#### Objective:
Return the entries below verbatim. Pictures stay out.

Entries with scene source code:
+ + + + +

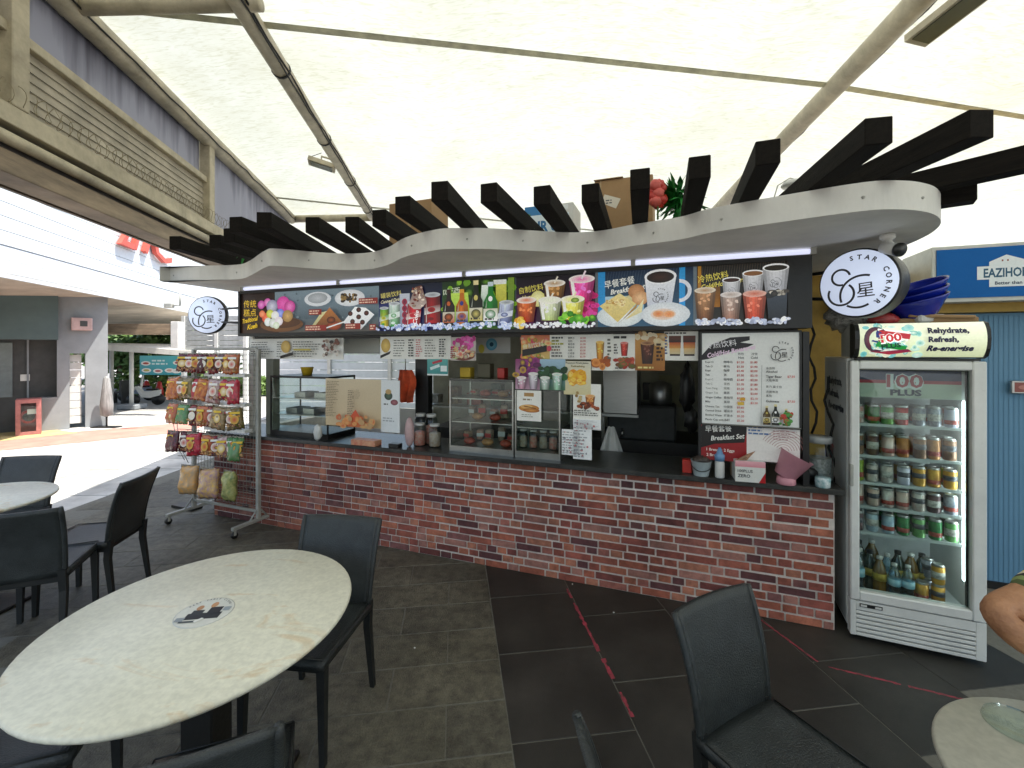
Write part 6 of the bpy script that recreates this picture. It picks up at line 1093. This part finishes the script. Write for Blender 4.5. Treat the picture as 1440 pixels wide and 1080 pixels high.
pts = [(-.20, -.02, 1.42), (-.29, -.02, 1.25), (-.30, -.02, .95), (-.24, -.02, .72), (-.12, -.02, .58)]; MB().tube(pts, .004, 5).tube([(x+.03, y+.02, z-.03) for x, y, z in pts], .004, 5).build('side_wire', M['steel'], rk)
br_ = thing('floor_board', 'black flat board lying on the floor behind the rack foot', 'board', gp(262, 714), RZ); MB().box((-.16, -.06, 0), (.18, .06, .03), .004).build('board_body', M['black'], br_)

# ================================================================ roof clutter
def rbox(px0, px1, ytop, depthv, size_d, label, m, name='cardboard_box', tex=None, rz=0, h=None):
    zt = 2.61; d = Vector(((px0-720)/F, 1, 0)); t_ = (depthv+LW.dot(VD))/(d.x*VD.x+VD.y); P0 = d*t_; d2_ = Vector(((px1-720)/F, 1, 0)); t2 = (depthv+LW.dot(VD))/(d2_.x*VD.x+VD.y); P1 = d2_*t2
    w_ = (P1-P0).length; top = EYE-(ytop-HOR)/F*(P0.y+P1.y)/2; t = thing(name, label, 'box', Vector((P0.x, P0.y, zt)), KROT+rz); h_ = h or top-zt
    MB().box((0, 0, 0), (w_, size_d, h_), .004).build('box_body', m, t)
    if tex: p_ = Print(); tex(p_, w_, h_); p_.build('print', t, loc=(0, -.002, 0))
    return t, w_, h_
t, w_, h_ = rbox(836, 918, 250, -.05, .35, 'brown cardboard box with a white shipping label on the stall roof behind the red lantern', M['card'], tex=lambda p, w, h: p.poly([(w*.18, h*.72), (w*.46, h*.60), (w*.38, h*.42), (w*.12, h*.56)], '#cfc8b8').rows(w*.2, h*.52, w*.36, h*.62, 2, '#555555', .5))
MB().box((-.002, .01, h_+.001), (w_*.5, .16, h_+.006)).build('flap', M['card'], t, rot=(R(4), 0, 0)); MB().box((w_*.1, -.003, 0), (w_*.12, -.0005, h_)).build('tape', mat('packing_tape', (.45, .33, .18), .3), t)
t, w_, h_ = rbox(547, 607, 283, .1, .3, 'low brown cardboard box on the stall roof between the left fins', M['card'], h=None); MB().box((w_*.45, -.003, 0), (w_*.52, -.0005, h_)).build('tape', MATS['packing_tape'], t)
rbox(738, 806, 288, .0, .28, 'white and blue printed carton on the stall roof behind the middle fins', M['plastic_white'], name='white_carton', tex=lambda p, w, h: p.rect(0, h*.72, w*.5, h, '#2f78b0').rect(0, 0, w*.92, h*.72, '#d8e4ea').text('AIR UP', w*.1, h*.22, h*.32, '#1f6a9c', w=w*.74, bold=.04).rect(w*.6, h*.8, w*.9, h*.95, '#e0e4e4'))
p = dp(925, 272, 2.70); ln = thing('red_lantern', 'red festive rosette decoration beside the green plant on the roof edge', 'decoration', p, 0)
for k in range(9): a = k*.7; MB().blob((.030*math.cos(a)*(k > 0), -.01*k % .03, .055*math.sin(a)*(k > 0)), (.040, .035, .036), 10, 7, .12, k).build('petal', M['red'] if k % 3 else mat('pinkish_red', (.60, .10, .08), .45), ln)
MB().tube([(0, 0, -.05), (0, 0, -.16)], .006, 6).build('stem', M['leafA'], ln)
GT = mat('plastic_green_leaf', (.03, .28, .05), .4, var=.5, scale=6)
def sprig(c, n, r_, label, seed, rz_=0):
    g_ = random.Random(seed); t = thing('green_plant', label, 'plant', c, 0)
    base = MB()
    for i in range(n):
        a = g_.uniform(0, 6.28); el = g_.uniform(-.9, 1.2); L_ = r_*g_.uniform(.6, 1.15); d = Vector((math.cos(a)*math.cos(el), math.sin(a)*math.cos(el)*.6, math.sin(el))); o_ = d.cross(Vector((0, 0, 1)))*.034*r_/.16; q = Vector((g_.uniform(-.03, .03), g_.uniform(-.03, .03), g_.uniform(-.05, .05)))
        m_ = MB().add([q, q+d*L_*.5+o_, q+d*L_+Vector((0, 0, -.03)), q+d*L_*.5-o_, q+d*L_*.5+Vector((0, 0, .008))], [(0, 1, 4), (1, 2, 4), (2, 3, 4), (3, 0, 4)]); m_.build('leaf', GT, t)
    MB().tube([(0, 0, -.10), (0, 0, .03)], .007, 6).build('stem', GT, t)
sprig(dp(952, 284, 2.76), 120, .18, 'bushy green plastic plant spilling over the roof edge beside a fin', 1); sprig(dp(353, 350, 3.9), 40, .13, 'dark green plastic sprig between the far left fins', 2); sprig(dp(742, 318, 2.9), 20, .07, 'small green leaf tuft below the white and blue carton', 3)
p = dp(1115, 258, 2.9); t = thing('dome_lamp', 'white dome fitting with a looping cable on the roof between the right fins', 'lamp', (p.x, p.y, 2.61), 0)
MB().lathe([(.03, 0), (.03, p.z-2.61-.02)], n=12).build('stalk', M['galv'], t); MB().lathe([(.065, 0), (.07, .01), (.05, .035), (.001, .045)], (0, 0, p.z-2.61-.02), 20).build('dome', M['plastic_white'], t)
MB().tube([(-.10, 0, 0), (-.13, 0, .12), (-.10, 0, .22), (-.02, 0, .27), (.06, 0, .25), (.10, 0, .19)], .004, 6).build('cable', M['galv'], t)
for px, lb_ in ((1100, 'short black timber offcut lying under the dome fitting on the roof'),): p = dp(px, 272, 2.75); tag(MB().box((-.1, -.05, 0), (.12, .05, .05), .003).build('timber_offcut', M['blackwood'], None, loc=(p.x, p.y, 2.502), rot=(0, 0, KROT)), lb_, 'timber offcut')

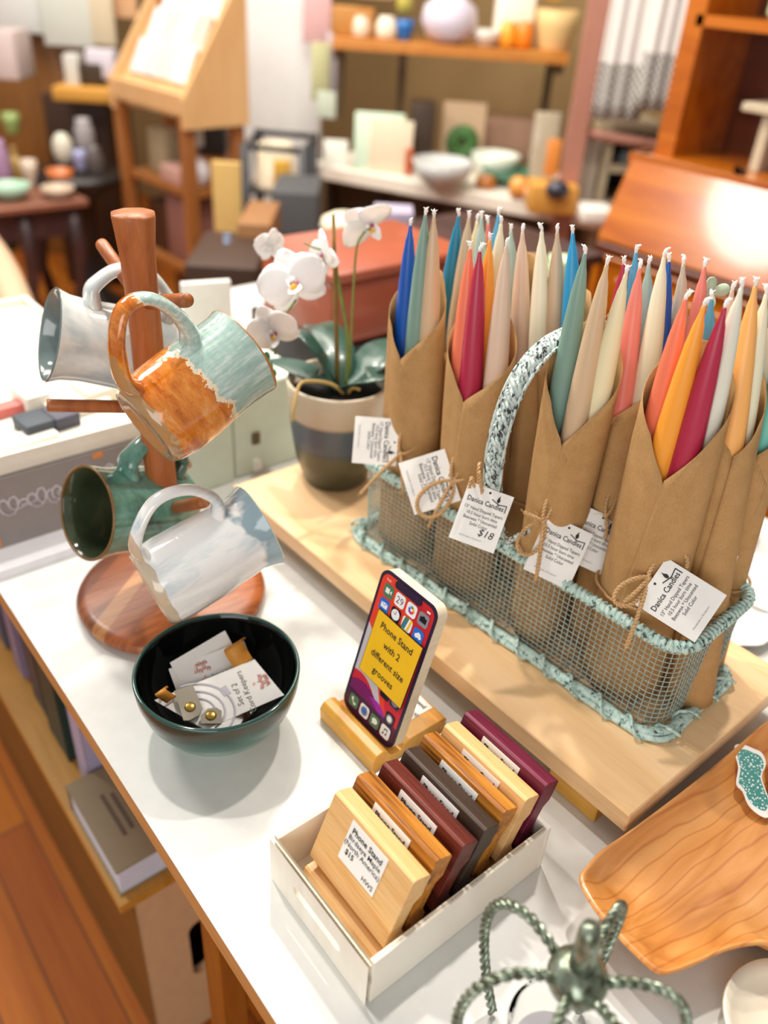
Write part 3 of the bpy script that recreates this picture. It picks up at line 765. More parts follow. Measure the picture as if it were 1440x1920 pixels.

+ + + + +

#### Result of this task:
Write part 6 of the bpy script that recreates this picture. It picks up at line 1093. This part finishes the script. Write for Blender 4.5. Treat the picture as 1440 pixels wide and 1080 pixels high.
pts = [(-.20, -.02, 1.42), (-.29, -.02, 1.25), (-.30, -.02, .95), (-.24, -.02, .72), (-.12, -.02, .58)]; MB().tube(pts, .004, 5).tube([(x+.03, y+.02, z-.03) for x, y, z in pts], .004, 5).build('side_wire', M['steel'], rk)
br_ = thing('floor_board', 'black flat board lying on the floor behind the rack foot', 'board', gp(262, 714), RZ); MB().box((-.16, -.06, 0), (.18, .06, .03), .004).build('board_body', M['black'], br_)

# ================================================================ roof clutter
def rbox(px0, px1, ytop, depthv, size_d, label, m, name='cardboard_box', tex=None, rz=0, h=None):
    zt = 2.61; d = Vector(((px0-720)/F, 1, 0)); t_ = (depthv+LW.dot(VD))/(d.x*VD.x+VD.y); P0 = d*t_; d2_ = Vector(((px1-720)/F, 1, 0)); t2 = (depthv+LW.dot(VD))/(d2_.x*VD.x+VD.y); P1 = d2_*t2
    w_ = (P1-P0).length; top = EYE-(ytop-HOR)/F*(P0.y+P1.y)/2; t = thing(name, label, 'box', Vector((P0.x, P0.y, zt)), KROT+rz); h_ = h or top-zt
    MB().box((0, 0, 0), (w_, size_d, h_), .004).build('box_body', m, t)
    if tex: p_ = Print(); tex(p_, w_, h_); p_.build('print', t, loc=(0, -.002, 0))
    return t, w_, h_
t, w_, h_ = rbox(836, 918, 250, -.05, .35, 'brown cardboard box with a white shipping label on the stall roof behind the red lantern', M['card'], tex=lambda p, w, h: p.poly([(w*.18, h*.72), (w*.46, h*.60), (w*.38, h*.42), (w*.12, h*.56)], '#cfc8b8').rows(w*.2, h*.52, w*.36, h*.62, 2, '#555555', .5))
MB().box((-.002, .01, h_+.001), (w_*.5, .16, h_+.006)).build('flap', M['card'], t, rot=(R(4), 0, 0)); MB().box((w_*.1, -.003, 0), (w_*.12, -.0005, h_)).build('tape', mat('packing_tape', (.45, .33, .18), .3), t)
t, w_, h_ = rbox(547, 607, 283, .1, .3, 'low brown cardboard box on the stall roof between the left fins', M['card'], h=None); MB().box((w_*.45, -.003, 0), (w_*.52, -.0005, h_)).build('tape', MATS['packing_tape'], t)
rbox(738, 806, 288, .0, .28, 'white and blue printed carton on the stall roof behind the middle fins', M['plastic_white'], name='white_carton', tex=lambda p, w, h: p.rect(0, h*.72, w*.5, h, '#2f78b0').rect(0, 0, w*.92, h*.72, '#d8e4ea').text('AIR UP', w*.1, h*.22, h*.32, '#1f6a9c', w=w*.74, bold=.04).rect(w*.6, h*.8, w*.9, h*.95, '#e0e4e4'))
p = dp(925, 272, 2.70); ln = thing('red_lantern', 'red festive rosette decoration beside the green plant on the roof edge', 'decoration', p, 0)
for k in range(9): a = k*.7; MB().blob((.030*math.cos(a)*(k > 0), -.01*k % .03, .055*math.sin(a)*(k > 0)), (.040, .035, .036), 10, 7, .12, k).build('petal', M['red'] if k % 3 else mat('pinkish_red', (.60, .10, .08), .45), ln)
MB().tube([(0, 0, -.05), (0, 0, -.16)], .006, 6).build('stem', M['leafA'], ln)
GT = mat('plastic_green_leaf', (.03, .28, .05), .4, var=.5, scale=6)
def sprig(c, n, r_, label, seed, rz_=0):
    g_ = random.Random(seed); t = thing('green_plant', label, 'plant', c, 0)
    base = MB()
    for i in range(n):
        a = g_.uniform(0, 6.28); el = g_.uniform(-.9, 1.2); L_ = r_*g_.uniform(.6, 1.15); d = Vector((math.cos(a)*math.cos(el), math.sin(a)*math.cos(el)*.6, math.sin(el))); o_ = d.cross(Vector((0, 0, 1)))*.034*r_/.16; q = Vector((g_.uniform(-.03, .03), g_.uniform(-.03, .03), g_.uniform(-.05, .05)))
        m_ = MB().add([q, q+d*L_*.5+o_, q+d*L_+Vector((0, 0, -.03)), q+d*L_*.5-o_, q+d*L_*.5+Vector((0, 0, .008))], [(0, 1, 4), (1, 2, 4), (2, 3, 4), (3, 0, 4)]); m_.build('leaf', GT, t)
    MB().tube([(0, 0, -.10), (0, 0, .03)], .007, 6).build('stem', GT, t)
sprig(dp(952, 284, 2.76), 120, .18, 'bushy green plastic plant spilling over the roof edge beside a fin', 1); sprig(dp(353, 350, 3.9), 40, .13, 'dark green plastic sprig between the far left fins', 2); sprig(dp(742, 318, 2.9), 20, .07, 'small green leaf tuft below the white and blue carton', 3)
p = dp(1115, 258, 2.9); t = thing('dome_lamp', 'white dome fitting with a looping cable on the roof between the right fins', 'lamp', (p.x, p.y, 2.61), 0)
MB().lathe([(.03, 0), (.03, p.z-2.61-.02)], n=12).build('stalk', M['galv'], t); MB().lathe([(.065, 0), (.07, .01), (.05, .035), (.001, .045)], (0, 0, p.z-2.61-.02), 20).build('dome', M['plastic_white'], t)
MB().tube([(-.10, 0, 0), (-.13, 0, .12), (-.10, 0, .22), (-.02, 0, .27), (.06, 0, .25), (.10, 0, .19)], .004, 6).build('cable', M['galv'], t)
for px, lb_ in ((1100, 'short black timber offcut lying under the dome fitting on the roof'),): p = dp(px, 272, 2.75); tag(MB().box((-.1, -.05, 0), (.12, .05, .05), .003).build('timber_offcut', M['blackwood'], None, loc=(p.x, p.y, 2.502), rot=(0, 0, KROT)), lb_, 'timber offcut')

Write part 3 of the bpy script that recreates this picture. It picks up at line 765. More parts follow. Measure the picture as if it were 1440x1920 pixels.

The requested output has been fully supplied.